- **Data extract**:
** Start **

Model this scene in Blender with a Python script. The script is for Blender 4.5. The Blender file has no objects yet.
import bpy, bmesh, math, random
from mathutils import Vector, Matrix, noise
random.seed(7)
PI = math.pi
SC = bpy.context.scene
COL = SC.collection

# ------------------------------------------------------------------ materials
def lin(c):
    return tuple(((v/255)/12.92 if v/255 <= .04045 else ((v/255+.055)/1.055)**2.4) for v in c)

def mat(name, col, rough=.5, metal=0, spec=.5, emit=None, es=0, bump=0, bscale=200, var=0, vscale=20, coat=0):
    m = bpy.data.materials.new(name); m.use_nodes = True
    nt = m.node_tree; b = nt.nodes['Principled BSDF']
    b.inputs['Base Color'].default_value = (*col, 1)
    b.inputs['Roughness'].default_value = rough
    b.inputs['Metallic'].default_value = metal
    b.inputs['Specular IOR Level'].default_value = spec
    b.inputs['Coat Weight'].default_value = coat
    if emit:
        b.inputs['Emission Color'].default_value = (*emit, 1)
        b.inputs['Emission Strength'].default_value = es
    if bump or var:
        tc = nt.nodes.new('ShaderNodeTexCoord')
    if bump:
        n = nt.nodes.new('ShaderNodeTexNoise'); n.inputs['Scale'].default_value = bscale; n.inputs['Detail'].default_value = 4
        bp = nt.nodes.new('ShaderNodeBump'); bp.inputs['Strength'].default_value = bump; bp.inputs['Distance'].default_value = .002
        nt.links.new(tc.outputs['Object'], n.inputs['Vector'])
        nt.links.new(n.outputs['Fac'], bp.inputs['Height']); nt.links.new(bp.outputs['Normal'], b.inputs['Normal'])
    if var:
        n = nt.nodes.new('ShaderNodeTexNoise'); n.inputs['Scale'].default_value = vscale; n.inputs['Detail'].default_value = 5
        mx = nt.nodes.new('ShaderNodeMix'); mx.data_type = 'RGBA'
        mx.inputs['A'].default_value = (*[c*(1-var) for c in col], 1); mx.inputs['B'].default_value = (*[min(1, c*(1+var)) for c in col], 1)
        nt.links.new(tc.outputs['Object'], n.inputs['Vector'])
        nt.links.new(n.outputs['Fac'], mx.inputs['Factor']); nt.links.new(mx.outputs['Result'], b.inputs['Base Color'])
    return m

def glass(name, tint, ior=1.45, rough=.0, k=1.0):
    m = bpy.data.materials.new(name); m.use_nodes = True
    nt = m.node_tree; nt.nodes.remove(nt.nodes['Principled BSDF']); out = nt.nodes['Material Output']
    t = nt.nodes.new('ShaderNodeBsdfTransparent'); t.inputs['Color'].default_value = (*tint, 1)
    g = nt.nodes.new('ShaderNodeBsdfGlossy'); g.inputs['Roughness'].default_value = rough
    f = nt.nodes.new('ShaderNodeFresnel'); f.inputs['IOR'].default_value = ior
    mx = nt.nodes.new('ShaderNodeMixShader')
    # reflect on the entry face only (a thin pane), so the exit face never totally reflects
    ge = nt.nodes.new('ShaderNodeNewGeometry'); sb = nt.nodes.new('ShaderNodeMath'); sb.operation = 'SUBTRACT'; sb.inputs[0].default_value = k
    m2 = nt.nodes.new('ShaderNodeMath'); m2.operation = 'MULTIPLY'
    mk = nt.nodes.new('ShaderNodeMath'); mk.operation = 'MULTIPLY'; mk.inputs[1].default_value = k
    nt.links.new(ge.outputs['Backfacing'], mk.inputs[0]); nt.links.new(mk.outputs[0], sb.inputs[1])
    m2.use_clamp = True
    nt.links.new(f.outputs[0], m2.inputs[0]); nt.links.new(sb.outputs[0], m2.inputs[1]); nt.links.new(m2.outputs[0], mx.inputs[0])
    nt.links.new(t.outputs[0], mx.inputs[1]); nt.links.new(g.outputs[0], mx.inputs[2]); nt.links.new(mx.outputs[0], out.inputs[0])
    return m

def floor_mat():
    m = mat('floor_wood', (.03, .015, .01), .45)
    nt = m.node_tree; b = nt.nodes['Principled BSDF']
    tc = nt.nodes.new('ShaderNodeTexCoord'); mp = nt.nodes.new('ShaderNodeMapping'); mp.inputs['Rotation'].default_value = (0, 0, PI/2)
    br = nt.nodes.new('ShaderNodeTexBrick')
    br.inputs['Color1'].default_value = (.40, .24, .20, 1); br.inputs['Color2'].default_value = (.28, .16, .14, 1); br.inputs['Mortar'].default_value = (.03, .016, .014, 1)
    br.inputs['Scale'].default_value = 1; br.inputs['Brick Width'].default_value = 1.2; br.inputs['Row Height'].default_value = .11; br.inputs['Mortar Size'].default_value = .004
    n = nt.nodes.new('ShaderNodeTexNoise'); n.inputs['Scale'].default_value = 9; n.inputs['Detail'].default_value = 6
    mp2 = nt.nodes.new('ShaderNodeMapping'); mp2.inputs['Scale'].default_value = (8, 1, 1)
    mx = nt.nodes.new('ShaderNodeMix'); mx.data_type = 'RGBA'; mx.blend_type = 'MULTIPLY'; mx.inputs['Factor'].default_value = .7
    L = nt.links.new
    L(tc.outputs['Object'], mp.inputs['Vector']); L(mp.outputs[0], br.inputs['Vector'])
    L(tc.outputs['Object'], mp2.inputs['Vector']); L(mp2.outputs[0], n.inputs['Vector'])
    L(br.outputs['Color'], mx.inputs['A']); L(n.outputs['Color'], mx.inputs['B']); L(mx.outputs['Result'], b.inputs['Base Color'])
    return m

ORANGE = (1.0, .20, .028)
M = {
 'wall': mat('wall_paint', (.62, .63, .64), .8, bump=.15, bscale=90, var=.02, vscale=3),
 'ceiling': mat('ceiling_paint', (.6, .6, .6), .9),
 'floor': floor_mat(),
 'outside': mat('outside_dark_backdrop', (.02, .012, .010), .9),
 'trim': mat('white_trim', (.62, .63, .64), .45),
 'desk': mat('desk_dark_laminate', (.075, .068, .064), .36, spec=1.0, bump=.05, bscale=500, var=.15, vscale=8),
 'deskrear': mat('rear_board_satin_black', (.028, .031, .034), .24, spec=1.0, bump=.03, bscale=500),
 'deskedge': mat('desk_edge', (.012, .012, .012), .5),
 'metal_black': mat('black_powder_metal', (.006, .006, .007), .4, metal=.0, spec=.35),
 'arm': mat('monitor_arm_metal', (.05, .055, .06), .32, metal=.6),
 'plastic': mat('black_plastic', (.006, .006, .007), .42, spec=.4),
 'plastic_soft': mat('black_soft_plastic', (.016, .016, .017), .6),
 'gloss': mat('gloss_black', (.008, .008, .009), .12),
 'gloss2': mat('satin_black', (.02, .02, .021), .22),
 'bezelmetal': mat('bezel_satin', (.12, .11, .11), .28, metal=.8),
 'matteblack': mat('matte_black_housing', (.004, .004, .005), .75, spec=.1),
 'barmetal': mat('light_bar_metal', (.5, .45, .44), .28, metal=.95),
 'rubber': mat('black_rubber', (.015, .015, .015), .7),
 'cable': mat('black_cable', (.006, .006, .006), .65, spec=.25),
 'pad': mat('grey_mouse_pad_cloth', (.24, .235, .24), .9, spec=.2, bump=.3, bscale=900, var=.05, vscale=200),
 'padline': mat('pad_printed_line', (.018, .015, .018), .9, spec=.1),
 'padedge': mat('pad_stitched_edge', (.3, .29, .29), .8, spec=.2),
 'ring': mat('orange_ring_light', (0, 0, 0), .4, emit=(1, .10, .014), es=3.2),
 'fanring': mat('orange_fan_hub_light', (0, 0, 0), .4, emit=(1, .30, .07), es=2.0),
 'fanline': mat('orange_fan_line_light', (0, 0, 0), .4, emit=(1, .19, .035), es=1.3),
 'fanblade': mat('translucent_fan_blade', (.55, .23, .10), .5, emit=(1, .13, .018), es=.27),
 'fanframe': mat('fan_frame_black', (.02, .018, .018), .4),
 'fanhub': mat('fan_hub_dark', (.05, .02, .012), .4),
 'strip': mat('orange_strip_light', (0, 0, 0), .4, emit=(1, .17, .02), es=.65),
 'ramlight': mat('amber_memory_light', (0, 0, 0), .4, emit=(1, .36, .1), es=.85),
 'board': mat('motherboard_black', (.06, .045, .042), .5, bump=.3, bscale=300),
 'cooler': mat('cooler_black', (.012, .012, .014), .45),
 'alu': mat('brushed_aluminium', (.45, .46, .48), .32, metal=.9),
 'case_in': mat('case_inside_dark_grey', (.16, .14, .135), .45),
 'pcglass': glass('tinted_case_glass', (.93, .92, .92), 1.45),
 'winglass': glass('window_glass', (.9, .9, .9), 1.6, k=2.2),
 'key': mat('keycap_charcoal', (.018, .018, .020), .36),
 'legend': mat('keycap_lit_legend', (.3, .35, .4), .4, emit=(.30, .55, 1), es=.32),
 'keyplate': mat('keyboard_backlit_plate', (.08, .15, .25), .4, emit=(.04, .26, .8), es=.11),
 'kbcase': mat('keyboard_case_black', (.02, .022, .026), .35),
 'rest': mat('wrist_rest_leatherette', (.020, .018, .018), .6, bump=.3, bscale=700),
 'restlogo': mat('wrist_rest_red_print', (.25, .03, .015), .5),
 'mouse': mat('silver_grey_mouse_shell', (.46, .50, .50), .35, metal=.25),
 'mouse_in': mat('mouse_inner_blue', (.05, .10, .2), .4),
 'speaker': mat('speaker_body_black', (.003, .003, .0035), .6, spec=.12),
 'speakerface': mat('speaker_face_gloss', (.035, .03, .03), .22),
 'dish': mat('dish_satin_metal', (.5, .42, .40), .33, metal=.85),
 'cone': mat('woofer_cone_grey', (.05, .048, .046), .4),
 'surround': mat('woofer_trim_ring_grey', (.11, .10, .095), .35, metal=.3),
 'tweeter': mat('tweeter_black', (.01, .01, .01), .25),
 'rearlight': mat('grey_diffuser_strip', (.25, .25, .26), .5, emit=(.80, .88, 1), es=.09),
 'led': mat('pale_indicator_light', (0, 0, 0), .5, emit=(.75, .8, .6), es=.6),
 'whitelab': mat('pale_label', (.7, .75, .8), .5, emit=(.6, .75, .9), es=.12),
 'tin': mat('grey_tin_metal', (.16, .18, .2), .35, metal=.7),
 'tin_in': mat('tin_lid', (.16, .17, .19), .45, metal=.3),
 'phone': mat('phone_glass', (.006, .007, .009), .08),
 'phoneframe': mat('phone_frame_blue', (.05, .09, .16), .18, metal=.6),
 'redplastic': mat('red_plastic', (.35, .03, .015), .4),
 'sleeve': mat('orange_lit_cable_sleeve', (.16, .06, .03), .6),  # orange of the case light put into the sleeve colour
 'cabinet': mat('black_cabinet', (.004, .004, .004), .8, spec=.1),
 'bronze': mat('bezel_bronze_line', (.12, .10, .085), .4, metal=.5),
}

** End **

- **Exercise prompt**: Using the material above, quote the first line and each line after it, stopping at and including the line that holds "return tuple(((v/255)/12.92 if".

- **Response for this exercise**:
Model this scene in Blender with a Python script. The script is for Blender 4.5. The Blender file has no objects yet.
import bpy, bmesh, math, random
from mathutils import Vector, Matrix, noise
random.seed(7)
PI = math.pi
SC = bpy.context.scene
COL = SC.collection

# ------------------------------------------------------------------ materials
def lin(c):
    return tuple(((v/255)/12.92 if v/255 <= .04045 else ((v/255+.055)/1.055)**2.4) for v in c)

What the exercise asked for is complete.